In the wake of that review, the regulators indicated they don’t believe current disclosure requirements need to be revised to specifically address ESG factors. However, the CSA said “regulatory guidance is needed to clarify how the current disclosure requirements apply to ESG-related funds and other ESG-related disclosure in order to improve the quality of ESG-related disclosure and sales communications.”

The new guidance doesn’t add requirements for fund managers, but it does provide insight into areas where firms may be falling short of meeting existing disclosure expectations.

On the issuer side, the CSA is consulting on proposed new climate risk disclosure requirements for public companies.

For investment funds, the regulators are hoping that guidance will be enough by bringing “greater clarity to ESG-related fund disclosure and sales communications to enable investors to make more informed investment decisions.”
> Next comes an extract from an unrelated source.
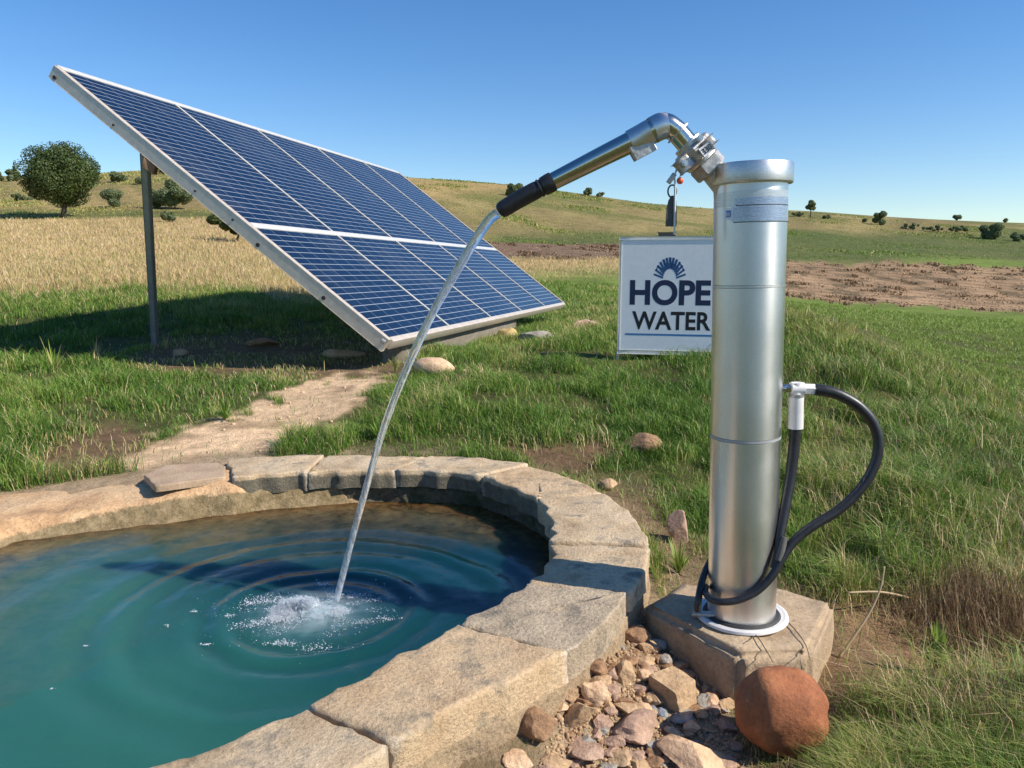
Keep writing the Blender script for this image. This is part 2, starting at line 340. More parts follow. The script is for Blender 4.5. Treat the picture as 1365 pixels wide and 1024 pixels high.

Among other things, the guidance recommends that funds that aim to generate a measurable ESG outcome report their results to investors.

“For example, where a fund’s investment objectives refer to the reduction of carbon emissions, investors would benefit from disclosure in the fund’s [performance report] that includes the quantitative key performance indicators for carbon emissions,” it said.

On marketing materials, the CSA said that “a sales communication that does not accurately reflect the extent to which a fund is focused on ESG, as well as the particular aspect(s) of ESG that the fund is focused on, would both be misleading and conflict with the information in the fund’s regulatory offering documents.”

It also said that the use of fund-level ESG ratings, scores or rankings may be misleading. Reasons include conflicts with the rating provider, cherry-picking positive scores, and failing to disclose qualifications or limitations to a rating or ranking that would supply added context.

“Interest in ESG investing is on the rise and this enhanced and practical guidance will play an important role in helping investors make informed decisions about ESG products, as well as preventing potential greenwashing,” said Louis Morisset, chair of the CSA and president and CEO of the Autorité des marchés financiers (AMF), in a release.

The CSA indicated that it will continue to review ESG-related disclosures as part of its continuous disclosure reviews.